▶ _WORK TO DO_:
From the listing that follows, reproduce only the lines from the one holding "Build this scene" through the one holding "so.location = sd * 30", both included, with no pictures.

▶ _MATERIAL FOR THE TASK_:
=-=-=-=-=

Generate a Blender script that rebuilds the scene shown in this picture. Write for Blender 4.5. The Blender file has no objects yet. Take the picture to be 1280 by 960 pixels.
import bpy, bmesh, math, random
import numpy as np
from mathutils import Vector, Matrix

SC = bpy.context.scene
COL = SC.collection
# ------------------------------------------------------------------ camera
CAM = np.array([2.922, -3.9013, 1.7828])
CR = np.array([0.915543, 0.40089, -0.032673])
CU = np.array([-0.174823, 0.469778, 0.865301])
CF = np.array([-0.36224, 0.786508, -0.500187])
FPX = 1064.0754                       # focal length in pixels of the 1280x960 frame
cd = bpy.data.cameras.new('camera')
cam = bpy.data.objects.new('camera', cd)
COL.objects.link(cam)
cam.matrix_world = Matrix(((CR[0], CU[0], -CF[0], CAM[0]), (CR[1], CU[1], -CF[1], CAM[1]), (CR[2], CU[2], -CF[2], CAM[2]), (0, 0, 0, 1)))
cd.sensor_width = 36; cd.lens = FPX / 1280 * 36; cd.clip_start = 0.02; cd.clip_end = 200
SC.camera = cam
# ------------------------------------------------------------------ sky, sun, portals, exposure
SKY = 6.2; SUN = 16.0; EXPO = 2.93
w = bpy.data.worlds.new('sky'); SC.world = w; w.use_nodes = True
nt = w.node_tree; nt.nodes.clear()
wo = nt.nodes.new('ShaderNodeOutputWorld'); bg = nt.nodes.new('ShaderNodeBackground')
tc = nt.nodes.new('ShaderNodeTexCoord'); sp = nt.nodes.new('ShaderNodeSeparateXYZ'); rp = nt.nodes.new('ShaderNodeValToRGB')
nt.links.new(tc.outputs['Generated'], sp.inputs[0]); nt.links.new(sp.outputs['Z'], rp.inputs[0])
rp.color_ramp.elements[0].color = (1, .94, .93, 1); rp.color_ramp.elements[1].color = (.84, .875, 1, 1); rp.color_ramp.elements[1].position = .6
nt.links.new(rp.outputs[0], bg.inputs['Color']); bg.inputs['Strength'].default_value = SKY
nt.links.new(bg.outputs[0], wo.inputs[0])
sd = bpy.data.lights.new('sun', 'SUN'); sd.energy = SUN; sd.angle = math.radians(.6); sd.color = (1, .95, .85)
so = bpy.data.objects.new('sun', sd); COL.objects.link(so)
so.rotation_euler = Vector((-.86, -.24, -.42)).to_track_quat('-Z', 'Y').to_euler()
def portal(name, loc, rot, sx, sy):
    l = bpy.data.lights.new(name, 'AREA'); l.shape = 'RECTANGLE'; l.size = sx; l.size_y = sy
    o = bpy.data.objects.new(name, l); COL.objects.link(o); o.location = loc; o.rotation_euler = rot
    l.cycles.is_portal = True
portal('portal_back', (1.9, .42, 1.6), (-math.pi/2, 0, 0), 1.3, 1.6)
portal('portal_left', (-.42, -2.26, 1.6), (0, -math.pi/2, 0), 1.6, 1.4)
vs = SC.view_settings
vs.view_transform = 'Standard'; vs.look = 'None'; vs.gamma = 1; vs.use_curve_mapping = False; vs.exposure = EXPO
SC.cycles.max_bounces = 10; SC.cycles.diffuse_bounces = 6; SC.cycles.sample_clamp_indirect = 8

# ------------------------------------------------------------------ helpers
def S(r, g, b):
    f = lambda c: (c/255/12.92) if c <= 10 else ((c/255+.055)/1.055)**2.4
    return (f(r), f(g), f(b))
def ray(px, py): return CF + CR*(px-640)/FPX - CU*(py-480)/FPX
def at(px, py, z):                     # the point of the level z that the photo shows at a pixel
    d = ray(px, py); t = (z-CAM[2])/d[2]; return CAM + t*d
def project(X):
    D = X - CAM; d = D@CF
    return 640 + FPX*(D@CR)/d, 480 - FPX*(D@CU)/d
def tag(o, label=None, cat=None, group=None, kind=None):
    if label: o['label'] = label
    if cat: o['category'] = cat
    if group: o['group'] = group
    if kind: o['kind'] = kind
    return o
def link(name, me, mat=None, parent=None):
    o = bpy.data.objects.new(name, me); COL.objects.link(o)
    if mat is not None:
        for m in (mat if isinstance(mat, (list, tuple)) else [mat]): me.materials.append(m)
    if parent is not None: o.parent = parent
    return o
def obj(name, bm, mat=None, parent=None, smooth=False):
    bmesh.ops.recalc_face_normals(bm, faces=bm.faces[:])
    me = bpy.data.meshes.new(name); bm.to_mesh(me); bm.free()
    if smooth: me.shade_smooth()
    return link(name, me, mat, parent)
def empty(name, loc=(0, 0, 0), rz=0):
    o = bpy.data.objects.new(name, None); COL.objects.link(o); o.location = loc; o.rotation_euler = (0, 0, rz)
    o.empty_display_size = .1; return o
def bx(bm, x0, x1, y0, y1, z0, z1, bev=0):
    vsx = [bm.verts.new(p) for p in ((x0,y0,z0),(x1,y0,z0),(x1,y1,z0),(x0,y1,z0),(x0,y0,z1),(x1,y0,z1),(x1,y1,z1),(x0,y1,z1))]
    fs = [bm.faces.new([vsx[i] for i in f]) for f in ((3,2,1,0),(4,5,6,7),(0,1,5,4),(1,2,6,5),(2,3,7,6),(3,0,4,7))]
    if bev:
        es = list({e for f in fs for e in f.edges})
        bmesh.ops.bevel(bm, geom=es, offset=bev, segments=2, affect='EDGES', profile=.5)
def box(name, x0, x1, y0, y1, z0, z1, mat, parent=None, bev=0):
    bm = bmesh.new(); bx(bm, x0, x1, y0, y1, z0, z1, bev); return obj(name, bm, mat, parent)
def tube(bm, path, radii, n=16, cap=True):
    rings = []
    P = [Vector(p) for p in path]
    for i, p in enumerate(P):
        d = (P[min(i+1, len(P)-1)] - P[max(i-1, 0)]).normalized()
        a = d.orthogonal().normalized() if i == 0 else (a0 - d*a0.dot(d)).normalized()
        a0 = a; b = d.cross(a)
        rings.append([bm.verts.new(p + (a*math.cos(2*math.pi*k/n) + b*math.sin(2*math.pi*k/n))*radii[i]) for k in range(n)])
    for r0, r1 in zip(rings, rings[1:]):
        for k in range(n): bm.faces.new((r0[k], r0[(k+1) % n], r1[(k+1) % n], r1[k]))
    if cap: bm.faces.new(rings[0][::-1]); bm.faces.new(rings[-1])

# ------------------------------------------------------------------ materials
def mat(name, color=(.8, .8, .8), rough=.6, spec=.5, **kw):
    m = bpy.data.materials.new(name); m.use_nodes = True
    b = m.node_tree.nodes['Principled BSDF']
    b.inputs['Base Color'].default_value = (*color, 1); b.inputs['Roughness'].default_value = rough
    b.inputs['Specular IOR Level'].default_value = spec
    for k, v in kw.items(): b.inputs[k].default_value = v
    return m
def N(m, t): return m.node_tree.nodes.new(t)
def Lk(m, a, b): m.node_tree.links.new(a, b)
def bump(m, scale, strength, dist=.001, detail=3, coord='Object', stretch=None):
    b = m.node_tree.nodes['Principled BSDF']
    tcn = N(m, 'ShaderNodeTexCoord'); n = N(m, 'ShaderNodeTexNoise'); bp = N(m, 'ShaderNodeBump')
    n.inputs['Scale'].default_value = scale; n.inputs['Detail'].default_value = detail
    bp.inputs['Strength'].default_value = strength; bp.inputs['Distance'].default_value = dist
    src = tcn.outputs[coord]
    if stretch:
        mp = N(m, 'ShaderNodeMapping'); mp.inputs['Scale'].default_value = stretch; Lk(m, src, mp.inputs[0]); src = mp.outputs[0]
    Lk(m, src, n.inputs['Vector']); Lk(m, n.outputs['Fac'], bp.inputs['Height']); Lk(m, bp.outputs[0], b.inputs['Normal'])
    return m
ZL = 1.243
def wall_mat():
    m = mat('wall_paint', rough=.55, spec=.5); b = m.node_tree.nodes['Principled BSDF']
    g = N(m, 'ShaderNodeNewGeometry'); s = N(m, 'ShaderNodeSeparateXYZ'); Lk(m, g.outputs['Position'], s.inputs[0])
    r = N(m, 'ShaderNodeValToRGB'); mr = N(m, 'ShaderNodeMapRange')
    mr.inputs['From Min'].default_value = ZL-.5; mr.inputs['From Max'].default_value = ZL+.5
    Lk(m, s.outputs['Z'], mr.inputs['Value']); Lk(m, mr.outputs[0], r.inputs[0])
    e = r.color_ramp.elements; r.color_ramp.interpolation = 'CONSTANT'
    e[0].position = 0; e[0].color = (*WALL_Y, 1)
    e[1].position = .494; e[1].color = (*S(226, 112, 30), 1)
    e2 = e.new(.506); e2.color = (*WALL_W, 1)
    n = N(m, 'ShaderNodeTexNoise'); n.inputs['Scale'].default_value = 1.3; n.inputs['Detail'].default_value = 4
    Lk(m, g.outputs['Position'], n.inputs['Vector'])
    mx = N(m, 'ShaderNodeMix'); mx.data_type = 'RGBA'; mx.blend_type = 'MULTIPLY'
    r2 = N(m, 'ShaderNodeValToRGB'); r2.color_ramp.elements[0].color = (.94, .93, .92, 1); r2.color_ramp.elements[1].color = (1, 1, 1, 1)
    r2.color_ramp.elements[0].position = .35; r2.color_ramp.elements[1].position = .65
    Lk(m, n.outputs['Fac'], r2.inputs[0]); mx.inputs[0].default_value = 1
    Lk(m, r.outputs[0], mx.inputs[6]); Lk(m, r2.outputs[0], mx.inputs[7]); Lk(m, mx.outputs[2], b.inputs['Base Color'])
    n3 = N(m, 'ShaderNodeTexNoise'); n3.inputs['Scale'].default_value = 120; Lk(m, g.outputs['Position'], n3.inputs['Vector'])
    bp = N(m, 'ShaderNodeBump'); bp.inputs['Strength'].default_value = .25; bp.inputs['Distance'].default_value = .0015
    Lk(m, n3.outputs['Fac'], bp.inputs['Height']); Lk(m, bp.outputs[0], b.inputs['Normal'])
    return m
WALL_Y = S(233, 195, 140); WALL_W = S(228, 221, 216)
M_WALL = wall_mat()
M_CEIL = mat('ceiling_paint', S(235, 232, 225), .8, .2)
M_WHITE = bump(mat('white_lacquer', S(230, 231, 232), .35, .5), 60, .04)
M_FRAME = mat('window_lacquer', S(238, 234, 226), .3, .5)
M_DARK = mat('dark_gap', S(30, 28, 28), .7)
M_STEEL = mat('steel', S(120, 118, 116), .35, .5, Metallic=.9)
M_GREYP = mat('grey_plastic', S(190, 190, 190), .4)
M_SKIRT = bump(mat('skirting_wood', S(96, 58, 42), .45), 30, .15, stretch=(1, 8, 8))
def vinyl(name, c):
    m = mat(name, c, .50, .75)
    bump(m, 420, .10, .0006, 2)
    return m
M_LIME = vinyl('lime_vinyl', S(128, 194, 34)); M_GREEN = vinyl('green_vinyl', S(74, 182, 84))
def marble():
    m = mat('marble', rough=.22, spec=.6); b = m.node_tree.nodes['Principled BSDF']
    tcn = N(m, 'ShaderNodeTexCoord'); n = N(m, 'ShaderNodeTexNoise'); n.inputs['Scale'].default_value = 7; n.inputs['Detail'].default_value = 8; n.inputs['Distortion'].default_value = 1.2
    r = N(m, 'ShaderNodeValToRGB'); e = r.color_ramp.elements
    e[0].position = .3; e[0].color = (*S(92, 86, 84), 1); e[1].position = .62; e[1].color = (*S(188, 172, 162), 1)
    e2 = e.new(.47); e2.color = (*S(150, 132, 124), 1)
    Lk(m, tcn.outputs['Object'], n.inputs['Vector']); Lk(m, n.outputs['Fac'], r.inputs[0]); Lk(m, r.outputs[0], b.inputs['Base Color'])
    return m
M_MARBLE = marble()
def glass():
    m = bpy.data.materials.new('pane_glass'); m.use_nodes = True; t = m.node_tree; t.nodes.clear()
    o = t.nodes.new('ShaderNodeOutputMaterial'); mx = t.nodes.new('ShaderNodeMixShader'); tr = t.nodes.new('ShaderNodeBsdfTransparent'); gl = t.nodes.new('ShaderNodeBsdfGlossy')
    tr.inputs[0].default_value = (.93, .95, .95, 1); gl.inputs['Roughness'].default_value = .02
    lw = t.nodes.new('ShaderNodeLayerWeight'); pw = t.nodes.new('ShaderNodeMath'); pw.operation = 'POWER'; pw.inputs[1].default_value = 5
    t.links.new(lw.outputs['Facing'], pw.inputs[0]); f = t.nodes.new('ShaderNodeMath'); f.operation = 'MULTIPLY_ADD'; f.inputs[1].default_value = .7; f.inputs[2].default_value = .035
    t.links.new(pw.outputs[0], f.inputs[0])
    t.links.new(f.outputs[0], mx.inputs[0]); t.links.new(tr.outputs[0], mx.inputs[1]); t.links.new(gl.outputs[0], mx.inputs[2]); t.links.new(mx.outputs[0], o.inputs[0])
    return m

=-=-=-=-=

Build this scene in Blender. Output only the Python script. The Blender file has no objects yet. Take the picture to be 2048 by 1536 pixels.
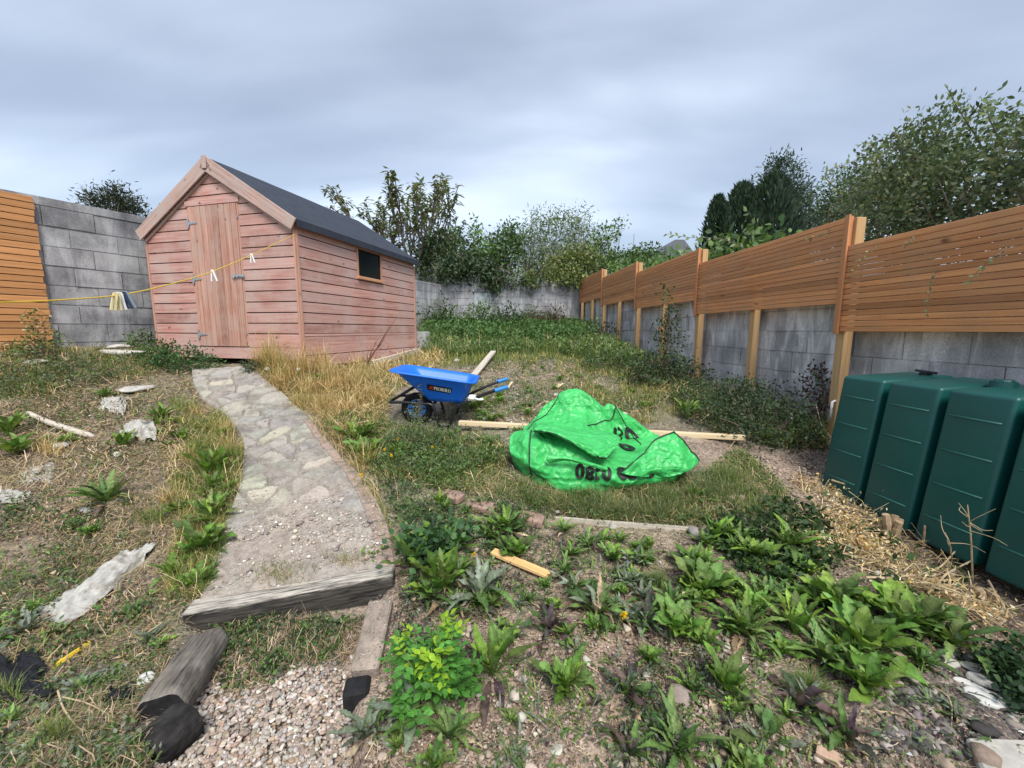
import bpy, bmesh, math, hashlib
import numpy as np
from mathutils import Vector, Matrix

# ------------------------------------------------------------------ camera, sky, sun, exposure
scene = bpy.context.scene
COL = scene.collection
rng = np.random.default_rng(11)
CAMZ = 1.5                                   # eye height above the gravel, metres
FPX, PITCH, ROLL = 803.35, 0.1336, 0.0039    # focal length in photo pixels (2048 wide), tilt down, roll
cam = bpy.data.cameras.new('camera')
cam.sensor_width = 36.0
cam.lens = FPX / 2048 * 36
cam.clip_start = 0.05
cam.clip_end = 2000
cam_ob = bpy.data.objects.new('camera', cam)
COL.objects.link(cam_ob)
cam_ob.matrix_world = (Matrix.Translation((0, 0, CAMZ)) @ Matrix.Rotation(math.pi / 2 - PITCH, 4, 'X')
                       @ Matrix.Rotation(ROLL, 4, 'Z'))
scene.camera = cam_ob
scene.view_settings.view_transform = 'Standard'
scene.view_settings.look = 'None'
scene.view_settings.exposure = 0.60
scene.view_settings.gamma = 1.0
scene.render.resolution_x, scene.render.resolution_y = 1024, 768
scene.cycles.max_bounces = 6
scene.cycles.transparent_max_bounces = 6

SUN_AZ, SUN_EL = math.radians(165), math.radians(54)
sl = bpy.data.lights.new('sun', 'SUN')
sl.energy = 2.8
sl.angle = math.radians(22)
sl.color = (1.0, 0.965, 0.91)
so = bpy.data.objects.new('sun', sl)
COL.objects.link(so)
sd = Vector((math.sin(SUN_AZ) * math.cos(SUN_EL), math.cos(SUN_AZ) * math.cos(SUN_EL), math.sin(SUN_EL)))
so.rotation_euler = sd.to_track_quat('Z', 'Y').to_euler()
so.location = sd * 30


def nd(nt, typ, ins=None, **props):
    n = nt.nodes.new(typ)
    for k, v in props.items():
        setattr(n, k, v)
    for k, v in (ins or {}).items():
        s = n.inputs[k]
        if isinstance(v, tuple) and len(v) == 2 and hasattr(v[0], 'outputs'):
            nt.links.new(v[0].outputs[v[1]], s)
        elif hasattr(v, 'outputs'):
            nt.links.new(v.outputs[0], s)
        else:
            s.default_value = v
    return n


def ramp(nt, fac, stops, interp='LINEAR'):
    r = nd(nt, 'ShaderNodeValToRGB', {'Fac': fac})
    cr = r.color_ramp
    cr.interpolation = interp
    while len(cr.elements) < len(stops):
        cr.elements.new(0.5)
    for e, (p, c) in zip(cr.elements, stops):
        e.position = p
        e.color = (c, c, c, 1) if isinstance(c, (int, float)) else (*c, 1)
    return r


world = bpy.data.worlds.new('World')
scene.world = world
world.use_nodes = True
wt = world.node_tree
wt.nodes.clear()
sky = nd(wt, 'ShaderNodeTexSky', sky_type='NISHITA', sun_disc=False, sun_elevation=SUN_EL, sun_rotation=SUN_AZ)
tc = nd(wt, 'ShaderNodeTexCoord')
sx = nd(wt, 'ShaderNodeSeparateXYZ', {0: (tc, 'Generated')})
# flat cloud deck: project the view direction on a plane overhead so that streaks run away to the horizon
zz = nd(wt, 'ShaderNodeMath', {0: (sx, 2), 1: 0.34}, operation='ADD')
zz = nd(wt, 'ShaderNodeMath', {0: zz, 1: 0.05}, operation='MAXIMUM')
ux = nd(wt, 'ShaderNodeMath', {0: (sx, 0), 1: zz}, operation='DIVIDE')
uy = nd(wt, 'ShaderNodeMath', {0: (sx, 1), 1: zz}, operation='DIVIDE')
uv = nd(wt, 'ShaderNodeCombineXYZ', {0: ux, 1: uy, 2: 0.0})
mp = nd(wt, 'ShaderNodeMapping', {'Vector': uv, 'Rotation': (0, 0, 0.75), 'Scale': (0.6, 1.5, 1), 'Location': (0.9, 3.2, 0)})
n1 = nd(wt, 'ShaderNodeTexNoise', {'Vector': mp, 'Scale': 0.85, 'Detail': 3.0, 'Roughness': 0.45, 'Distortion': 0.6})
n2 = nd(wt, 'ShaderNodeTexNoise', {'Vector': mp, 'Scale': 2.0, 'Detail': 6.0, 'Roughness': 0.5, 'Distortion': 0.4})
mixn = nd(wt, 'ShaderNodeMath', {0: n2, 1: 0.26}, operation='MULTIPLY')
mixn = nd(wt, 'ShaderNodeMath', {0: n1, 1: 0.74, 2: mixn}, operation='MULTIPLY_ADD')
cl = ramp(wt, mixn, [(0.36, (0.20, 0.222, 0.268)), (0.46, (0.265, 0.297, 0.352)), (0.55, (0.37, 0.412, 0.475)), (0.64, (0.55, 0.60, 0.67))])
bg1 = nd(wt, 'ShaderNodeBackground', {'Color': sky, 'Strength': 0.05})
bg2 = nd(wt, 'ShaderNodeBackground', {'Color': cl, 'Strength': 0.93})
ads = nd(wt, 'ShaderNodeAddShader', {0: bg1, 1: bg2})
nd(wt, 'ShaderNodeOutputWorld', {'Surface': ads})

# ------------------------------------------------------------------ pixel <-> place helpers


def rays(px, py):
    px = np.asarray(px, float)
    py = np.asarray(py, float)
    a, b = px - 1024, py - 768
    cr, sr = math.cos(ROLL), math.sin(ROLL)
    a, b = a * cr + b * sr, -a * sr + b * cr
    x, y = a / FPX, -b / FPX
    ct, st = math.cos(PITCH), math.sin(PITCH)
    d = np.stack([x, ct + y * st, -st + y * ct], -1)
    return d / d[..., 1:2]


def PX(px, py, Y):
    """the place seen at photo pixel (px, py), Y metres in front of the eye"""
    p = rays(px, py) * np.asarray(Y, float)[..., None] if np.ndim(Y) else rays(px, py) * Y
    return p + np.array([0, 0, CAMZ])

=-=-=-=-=

▶ _TASK SOLUTION_:
Build this scene in Blender. Output only the Python script. The Blender file has no objects yet. Take the picture to be 2048 by 1536 pixels.
import bpy, bmesh, math, hashlib
import numpy as np
from mathutils import Vector, Matrix

# ------------------------------------------------------------------ camera, sky, sun, exposure
scene = bpy.context.scene
COL = scene.collection
rng = np.random.default_rng(11)
CAMZ = 1.5                                   # eye height above the gravel, metres
FPX, PITCH, ROLL = 803.35, 0.1336, 0.0039    # focal length in photo pixels (2048 wide), tilt down, roll
cam = bpy.data.cameras.new('camera')
cam.sensor_width = 36.0
cam.lens = FPX / 2048 * 36
cam.clip_start = 0.05
cam.clip_end = 2000
cam_ob = bpy.data.objects.new('camera', cam)
COL.objects.link(cam_ob)
cam_ob.matrix_world = (Matrix.Translation((0, 0, CAMZ)) @ Matrix.Rotation(math.pi / 2 - PITCH, 4, 'X')
                       @ Matrix.Rotation(ROLL, 4, 'Z'))
scene.camera = cam_ob
scene.view_settings.view_transform = 'Standard'
scene.view_settings.look = 'None'
scene.view_settings.exposure = 0.60
scene.view_settings.gamma = 1.0
scene.render.resolution_x, scene.render.resolution_y = 1024, 768
scene.cycles.max_bounces = 6
scene.cycles.transparent_max_bounces = 6

SUN_AZ, SUN_EL = math.radians(165), math.radians(54)
sl = bpy.data.lights.new('sun', 'SUN')
sl.energy = 2.8
sl.angle = math.radians(22)
sl.color = (1.0, 0.965, 0.91)
so = bpy.data.objects.new('sun', sl)
COL.objects.link(so)
sd = Vector((math.sin(SUN_AZ) * math.cos(SUN_EL), math.cos(SUN_AZ) * math.cos(SUN_EL), math.sin(SUN_EL)))
so.rotation_euler = sd.to_track_quat('Z', 'Y').to_euler()
so.location = sd * 30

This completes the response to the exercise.